%%

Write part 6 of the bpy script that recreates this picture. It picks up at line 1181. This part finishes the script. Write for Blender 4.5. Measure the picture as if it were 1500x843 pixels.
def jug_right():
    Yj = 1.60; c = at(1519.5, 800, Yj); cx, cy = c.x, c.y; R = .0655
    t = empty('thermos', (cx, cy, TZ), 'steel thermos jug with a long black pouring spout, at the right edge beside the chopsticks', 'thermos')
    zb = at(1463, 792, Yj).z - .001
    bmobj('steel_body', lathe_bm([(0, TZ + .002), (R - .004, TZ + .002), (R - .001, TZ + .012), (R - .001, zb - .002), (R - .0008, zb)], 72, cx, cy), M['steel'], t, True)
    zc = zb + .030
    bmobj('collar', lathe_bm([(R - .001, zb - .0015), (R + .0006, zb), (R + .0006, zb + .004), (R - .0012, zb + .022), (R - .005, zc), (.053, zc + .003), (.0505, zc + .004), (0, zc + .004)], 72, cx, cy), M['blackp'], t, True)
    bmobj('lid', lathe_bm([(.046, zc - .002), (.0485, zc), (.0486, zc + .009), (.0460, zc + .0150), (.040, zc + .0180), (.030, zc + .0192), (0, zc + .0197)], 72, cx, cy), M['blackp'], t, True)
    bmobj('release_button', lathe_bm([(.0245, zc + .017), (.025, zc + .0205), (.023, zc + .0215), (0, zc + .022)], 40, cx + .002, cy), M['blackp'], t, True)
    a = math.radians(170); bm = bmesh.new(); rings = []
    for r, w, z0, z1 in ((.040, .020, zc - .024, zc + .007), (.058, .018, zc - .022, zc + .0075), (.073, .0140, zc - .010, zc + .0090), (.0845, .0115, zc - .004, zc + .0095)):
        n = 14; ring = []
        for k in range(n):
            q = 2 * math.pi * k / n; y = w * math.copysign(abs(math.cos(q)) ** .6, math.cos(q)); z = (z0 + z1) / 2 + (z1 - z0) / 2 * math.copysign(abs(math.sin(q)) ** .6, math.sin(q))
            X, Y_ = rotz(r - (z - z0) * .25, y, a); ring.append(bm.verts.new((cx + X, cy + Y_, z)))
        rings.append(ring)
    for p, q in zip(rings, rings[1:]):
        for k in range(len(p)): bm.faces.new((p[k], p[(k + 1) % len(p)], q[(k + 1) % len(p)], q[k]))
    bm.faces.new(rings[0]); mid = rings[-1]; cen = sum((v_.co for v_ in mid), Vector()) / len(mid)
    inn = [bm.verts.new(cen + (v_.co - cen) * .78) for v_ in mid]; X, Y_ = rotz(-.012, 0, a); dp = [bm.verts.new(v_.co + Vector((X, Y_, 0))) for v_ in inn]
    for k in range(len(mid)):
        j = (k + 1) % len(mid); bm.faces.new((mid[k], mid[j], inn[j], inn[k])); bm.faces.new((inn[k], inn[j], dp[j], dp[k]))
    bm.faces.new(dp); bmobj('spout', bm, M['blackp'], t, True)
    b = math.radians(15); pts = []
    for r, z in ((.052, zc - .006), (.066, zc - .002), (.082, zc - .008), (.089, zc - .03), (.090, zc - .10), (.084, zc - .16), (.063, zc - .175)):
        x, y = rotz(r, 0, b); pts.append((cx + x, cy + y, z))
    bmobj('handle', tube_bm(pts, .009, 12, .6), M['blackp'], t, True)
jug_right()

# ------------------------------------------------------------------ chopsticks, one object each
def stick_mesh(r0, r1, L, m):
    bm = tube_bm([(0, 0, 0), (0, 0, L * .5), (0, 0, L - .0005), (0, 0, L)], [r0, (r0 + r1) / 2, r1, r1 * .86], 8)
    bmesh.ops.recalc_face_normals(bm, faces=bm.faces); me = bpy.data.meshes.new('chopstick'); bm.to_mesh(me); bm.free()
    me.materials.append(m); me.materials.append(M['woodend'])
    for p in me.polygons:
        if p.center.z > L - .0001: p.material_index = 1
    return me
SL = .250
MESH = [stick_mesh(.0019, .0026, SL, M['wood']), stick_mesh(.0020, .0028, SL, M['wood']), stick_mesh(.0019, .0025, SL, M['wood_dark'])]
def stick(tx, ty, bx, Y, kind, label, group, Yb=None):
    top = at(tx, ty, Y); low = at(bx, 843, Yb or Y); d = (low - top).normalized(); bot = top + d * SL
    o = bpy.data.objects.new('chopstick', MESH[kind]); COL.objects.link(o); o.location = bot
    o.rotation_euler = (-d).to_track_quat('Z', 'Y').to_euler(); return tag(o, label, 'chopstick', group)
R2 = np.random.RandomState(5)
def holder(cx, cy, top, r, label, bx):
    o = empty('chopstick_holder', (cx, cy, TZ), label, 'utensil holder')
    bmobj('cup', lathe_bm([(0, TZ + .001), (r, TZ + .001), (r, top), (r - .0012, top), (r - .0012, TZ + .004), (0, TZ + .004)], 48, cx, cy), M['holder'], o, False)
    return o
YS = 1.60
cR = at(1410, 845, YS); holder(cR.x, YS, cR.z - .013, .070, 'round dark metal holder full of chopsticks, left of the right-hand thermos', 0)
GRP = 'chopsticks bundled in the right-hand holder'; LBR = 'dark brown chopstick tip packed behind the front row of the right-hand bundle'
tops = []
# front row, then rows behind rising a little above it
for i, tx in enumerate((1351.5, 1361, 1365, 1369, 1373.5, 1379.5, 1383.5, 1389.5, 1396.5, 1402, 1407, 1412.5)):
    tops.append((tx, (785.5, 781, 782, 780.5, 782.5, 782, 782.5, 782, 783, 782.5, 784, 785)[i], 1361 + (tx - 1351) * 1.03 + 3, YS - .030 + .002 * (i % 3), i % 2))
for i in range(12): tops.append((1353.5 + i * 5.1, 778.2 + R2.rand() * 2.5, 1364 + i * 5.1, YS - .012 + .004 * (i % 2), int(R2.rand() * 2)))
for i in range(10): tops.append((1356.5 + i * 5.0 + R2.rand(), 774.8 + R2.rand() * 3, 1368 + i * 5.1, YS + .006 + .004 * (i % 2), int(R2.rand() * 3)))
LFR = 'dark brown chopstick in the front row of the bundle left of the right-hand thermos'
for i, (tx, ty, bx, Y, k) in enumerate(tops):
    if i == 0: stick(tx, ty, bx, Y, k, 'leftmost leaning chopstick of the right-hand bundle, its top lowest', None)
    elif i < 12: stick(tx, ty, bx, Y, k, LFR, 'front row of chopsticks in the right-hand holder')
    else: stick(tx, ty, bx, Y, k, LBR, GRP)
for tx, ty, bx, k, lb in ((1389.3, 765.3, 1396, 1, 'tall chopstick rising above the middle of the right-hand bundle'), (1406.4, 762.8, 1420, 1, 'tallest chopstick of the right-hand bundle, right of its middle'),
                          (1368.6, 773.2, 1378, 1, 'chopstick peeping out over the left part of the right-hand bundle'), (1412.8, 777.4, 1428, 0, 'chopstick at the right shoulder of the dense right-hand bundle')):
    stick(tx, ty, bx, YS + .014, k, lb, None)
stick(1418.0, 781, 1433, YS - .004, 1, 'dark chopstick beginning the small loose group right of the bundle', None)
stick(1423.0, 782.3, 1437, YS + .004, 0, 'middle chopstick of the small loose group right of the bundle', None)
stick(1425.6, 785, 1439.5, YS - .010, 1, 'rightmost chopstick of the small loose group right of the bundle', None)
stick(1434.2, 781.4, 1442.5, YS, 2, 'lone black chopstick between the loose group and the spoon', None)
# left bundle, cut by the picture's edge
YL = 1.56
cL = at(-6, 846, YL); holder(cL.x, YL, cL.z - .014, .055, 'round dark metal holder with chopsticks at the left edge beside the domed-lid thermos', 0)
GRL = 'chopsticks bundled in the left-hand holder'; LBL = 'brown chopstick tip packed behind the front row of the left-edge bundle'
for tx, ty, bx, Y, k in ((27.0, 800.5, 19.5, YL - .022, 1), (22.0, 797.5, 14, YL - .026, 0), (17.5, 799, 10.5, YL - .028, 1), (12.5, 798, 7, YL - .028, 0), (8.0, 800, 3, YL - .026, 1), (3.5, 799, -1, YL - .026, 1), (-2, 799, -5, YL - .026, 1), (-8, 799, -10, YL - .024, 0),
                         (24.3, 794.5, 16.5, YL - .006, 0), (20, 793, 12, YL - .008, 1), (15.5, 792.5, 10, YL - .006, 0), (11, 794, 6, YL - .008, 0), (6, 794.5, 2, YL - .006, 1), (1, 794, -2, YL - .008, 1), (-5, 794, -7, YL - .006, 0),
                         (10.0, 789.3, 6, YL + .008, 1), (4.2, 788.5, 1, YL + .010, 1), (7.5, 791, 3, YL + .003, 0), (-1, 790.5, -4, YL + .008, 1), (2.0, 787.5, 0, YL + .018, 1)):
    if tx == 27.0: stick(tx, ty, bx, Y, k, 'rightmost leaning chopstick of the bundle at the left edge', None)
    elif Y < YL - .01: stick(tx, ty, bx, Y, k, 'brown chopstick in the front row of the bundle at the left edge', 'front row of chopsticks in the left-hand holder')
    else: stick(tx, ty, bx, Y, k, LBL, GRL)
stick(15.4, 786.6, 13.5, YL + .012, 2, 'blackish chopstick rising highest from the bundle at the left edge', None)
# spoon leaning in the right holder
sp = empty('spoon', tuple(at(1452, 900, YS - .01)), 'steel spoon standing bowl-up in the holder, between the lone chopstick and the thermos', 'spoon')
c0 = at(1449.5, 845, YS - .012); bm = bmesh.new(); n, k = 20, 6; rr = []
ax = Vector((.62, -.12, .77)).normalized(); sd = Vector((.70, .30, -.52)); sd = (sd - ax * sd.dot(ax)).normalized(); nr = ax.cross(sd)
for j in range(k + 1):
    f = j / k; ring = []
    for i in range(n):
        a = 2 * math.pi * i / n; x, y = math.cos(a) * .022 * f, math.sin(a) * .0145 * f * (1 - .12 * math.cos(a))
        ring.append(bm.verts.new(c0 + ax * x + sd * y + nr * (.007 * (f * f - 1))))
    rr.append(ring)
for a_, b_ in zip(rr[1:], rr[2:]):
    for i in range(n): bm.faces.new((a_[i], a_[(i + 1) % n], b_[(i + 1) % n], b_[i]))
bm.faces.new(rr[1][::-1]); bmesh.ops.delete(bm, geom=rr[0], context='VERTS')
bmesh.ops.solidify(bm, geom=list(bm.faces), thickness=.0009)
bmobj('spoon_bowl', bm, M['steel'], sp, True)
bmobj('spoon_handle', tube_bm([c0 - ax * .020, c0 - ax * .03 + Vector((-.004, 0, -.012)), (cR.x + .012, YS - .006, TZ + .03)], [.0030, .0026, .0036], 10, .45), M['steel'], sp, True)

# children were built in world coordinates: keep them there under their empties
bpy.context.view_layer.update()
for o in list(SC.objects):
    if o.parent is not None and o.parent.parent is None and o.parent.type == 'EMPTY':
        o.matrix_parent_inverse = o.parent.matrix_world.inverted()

%%

**TASK DETAILS**
Of the lines in this material, state how many hold the string "picture". Write no other words.

**WORKED ANSWER**
2